Desde que el
mundo es mundo, los adultos han enseñado a los niños y jóvenes y éstos se han
esforzado por aprender para convertirse luego en maestros. Los padres enseñan a
sus hijos a comer, hablar, caminar, asearse, vestirse, saludar a las personas, rezar, etc. Los profesores, por su parte, enseñan las asignaturas del currículo académico. Los maestros profesionales
muestran a los aprendices los secretos y técnicas de un oficio, desde la pintura
a la ebanistería. Los oficiales del ejército entrenan a los soldados en las
artes de la guerra. De esta manera, se han ido transmitiendo a lo largo de los
siglos las actitudes y conocimientos que han mantenido viva la especie humana. Con
algunas excepciones geniales, éste ha sido el devenir de la historia. Pues
bien, esta cadena multisecular se ha roto con la actual sociedad del
conocimiento. Hoy son los nietos quienes enseñan a los abuelos a desentrañar
los secretos de los ordenadores, tabletas o teléfonos móviles. Estudiantes adolescentes
tienen que explicar a sus profesores cómo se usan algunas aplicaciones
informáticas. Y casi siempre los universitarios saben mucho más que los catedráticos
en cuestiones digitales. En la era de las comunicaciones, se han invertido los
roles. Quienes tradicionalmente eran maestros se han convertido en discípulos y
los discentes de siempre (o sea, niños y jóvenes) son ahora los verdaderos
docentes.
¿Cómo se explica
que un niño de tres años sea un nativo digital y parezca que trae conocimientos
informáticos de serie, como si gozara de una especie de ciencia infusa? ¿Qué
significa esto? ¿Cómo está afectando a los procesos de aprendizaje y a las
relaciones intergeneracionales? Estamos asistiendo a una inversión de papeles,
inédita en la historia de la humanidad, que constituye una verdadera
revolución. Aquí sí que se puede aplicar el dicho evangélico de que “los últimos (en edad) serán los primeros
(en conocimientos)”. De nada sirve que los pediatras recomienden que los
niños de menos de 12 años no usen los teléfonos inteligentes. O que
Bill Gates prohibiera
a sus hijos su utilización antes de los 14 años. En España, la mayoría de los niños tiene su primer teléfono móvil
propio entre
los 10 y los 11 años, pero antes han usado los de sus padres con más
pericia que ellos. Más aún, en muchos casos han sido ellos –los niños– quienes
han enseñado a sus progenitores a hacer un uso inteligente de sus dispositivos. Hay, pues, en la sociedad del
conocimiento un magisterio nuevo, alternativo, que coexiste con el magisterio
tradicional. Mientras los padres enseñan a sus hijos las enseñanzas tradicionales,
éstos los instruyen en los secretos de las nuevas tecnologías, a menudo con más
capacidad pedagógica y didáctica que la que los padres ejercen con ellos.
La mayoría de los
adultos aceptan con humildad y
sentido del humor este magisterio infantil, pero conozco algún caso en que los
padres se sienten humillados y
encajan muy a regañadientes que sus hijos los superen en este campo. Se
inventan estratagemas para demostrarles que saben más que ellos, pero, por lo
general, no les dan buen resultado porque no son sino tapaderas para cubrir su
ignorancia. En fin, que no sabemos adónde puede conducirnos esta inversión de
roles. La cosa no ha hecho más que empezar. Tal vez tengamos que parafrasear otro
dicho de Jesús: “El que no se haga como
un niño curioso y atrevido, no puede entrar en el reino de los cielos informáticos”.

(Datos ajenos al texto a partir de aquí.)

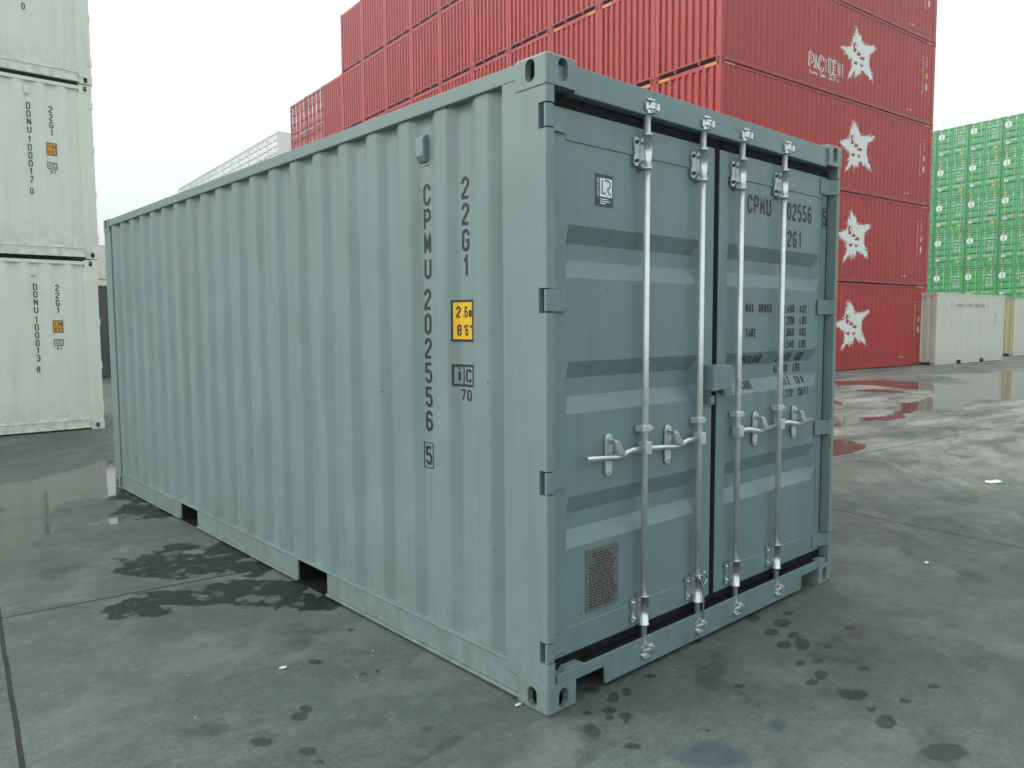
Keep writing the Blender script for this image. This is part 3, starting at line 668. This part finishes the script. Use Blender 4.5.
# door markings
fd = lambda u, v, lift=0: (u, (door_depth(v) if 1.322 <= u <= 2.322 else YL) - .0016 - lift, v)
mk = MB()
text(mk, '-', 1.462, 2.140, .09, .03, fd, .010)
mk.add([(1.442, 2.094 - .012, YL), ], [])
mk.v.pop()
text(mk, 'CPMU', 1.512, 2.137, .096, .047, fd, .0135, gap=.32)
text(mk, '202556', 1.862, 2.137, .096, .043, fd, .0135, gap=.36)
text(mk, '5', 2.330, 2.137, .090, .038, lambda u, v, l=0: (u, YL - .0016 - l, v), .0105)
ribbon([(2.324, 2.122), (2.372, 2.122), (2.372, 2.240), (2.324, 2.240), (2.324, 2.122)], .004, mk, lambda u, v, l=0: (u, YL - .0016 - l, v), .0004)
text(mk, '22G1', 1.872, 1.990, .092, .043, fd, .0135, gap=.36)
mk.add([fd(1.442, 2.085), fd(1.470, 2.092), fd(1.448, 2.050)], [(0, 1, 2)])
rows = [('MAX. GROSS', '30,480', 'KGS', 1.625), (None, '67,200', 'LBS', 1.560), ('TARE', '2,060', 'KGS', 1.494), (None, '4,540', 'LBS', 1.427),
        ('PAYLOAD', '28,420', 'KGS', 1.354), (None, '62,660', 'LBS', 1.290), ('CUBE', '33.2', 'CU.M', 1.219), (None, '1,172', 'CU.FT', 1.150)]
for a, b, c, z in rows:
    h = .046
    if a: text(mk, a, 1.512, z, h, .0215, fd, .0085, gap=.30, step=.012)
    wnum = sum((.0215 * 1.32) * (.55 if q in ".,'" else 1) for q in b)
    text(mk, b, 2.030 - wnum, z, h, .0215, fd, .0075, gap=.32, step=.012)
    text(mk, c, 2.088, z, h, .0215, fd, .0075, gap=.30, step=.012)
mk.build('lettering', INK, doors[1])
# blue classification sticker
fl = lambda u, v, lift=0: (u, YP - .0016 - lift, v)
mb = MB(); patch(mb, .338, .452, 2.058, 2.190, fl, 0, 1); st = mb.build('class_sticker', BLUE, doors[0])
mb = MB(); patch(mb, .366, .444, 2.098, 2.174, fl, .0006, 1); text(mb, 'CERTIFIED', 0, 0, .012, .0065, lambda u, v, l=0: (.360 - v, YP - .0022 - l, 2.100 + u), .0018, gap=.25)
for k in range(3): patch(mb, .368, .368 + (.05, .06, .036)[k], 2.086 - k * .009, 2.090 - k * .009, fl, .0006, 1)
mb.build('sticker_frame', INKW, doors[0])
mb = MB()
ribbon([(.380, 2.166), (.380, 2.112), (.402, 2.112)], .006, mb, fl, .0014)
ribbon([(.396, 2.166), (.418, 2.166), (.430, 2.158), (.430, 2.140), (.414, 2.132), (.420, 2.118), (.434, 2.106)], .006, mb, fl, .0014)
mb.build('sticker_lettering', BLUE, doors[0])
# grey data plate with rows of stamped text
mb = MB().box(.284, .496, YP - .004, YP - .001, .338, .612); pl = mb.build('data_plate', PLATE, doors[0], .001)
mb = MB(); random.seed(4)
for r in range(20):
    z = .592 - r * .0122; u = .300 + (random.uniform(.02, .05) if r < 4 else random.uniform(0, .006)); e = .482 - (random.uniform(.01, .05) if r < 4 else random.uniform(0, .03))
    while u < e:
        l_ = random.uniform(.008, .03); patch(mb, u, min(e, u + l_), z - .0055, z, lambda a, b, l=0: (a, YP - .0048, b), 0, 1); u += l_ + random.uniform(.004, .012)
mb.build('plate_stamping', INK, doors[0])
for (a, b) in ((.289, .478), (.491, .484)): MB().tube([(a, YP - .008, b), (a, YP - .004, b)], .004, 8).build('rivet', ZINC, pl)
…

Los inmigrantes digitales dependemos mucho de los nativos. Quizá esta
dependencia tecnológica tenga una contrapartida positiva: puede ayudarnos a
plantear mejor los otros aprendizajes. Solo quien se sabe discípulo puede ejercer
con verdad y prudencia su vocación de maestro. Los padres y educadores ya no
podremos presumir de cosas que no sabemos, nos veremos obligados a ser más
auténticos y humildes. Nuestros nuevos “maestros” nos mantendrán en un estado de
formación permanente que, a la larga, nos hará mucho bien. Evitaremos anquilosarnos
en lo ya sabido y, sobre todo, no esconderemos nuestra ignorancia a base de un burdo y ridículo autoritarismo.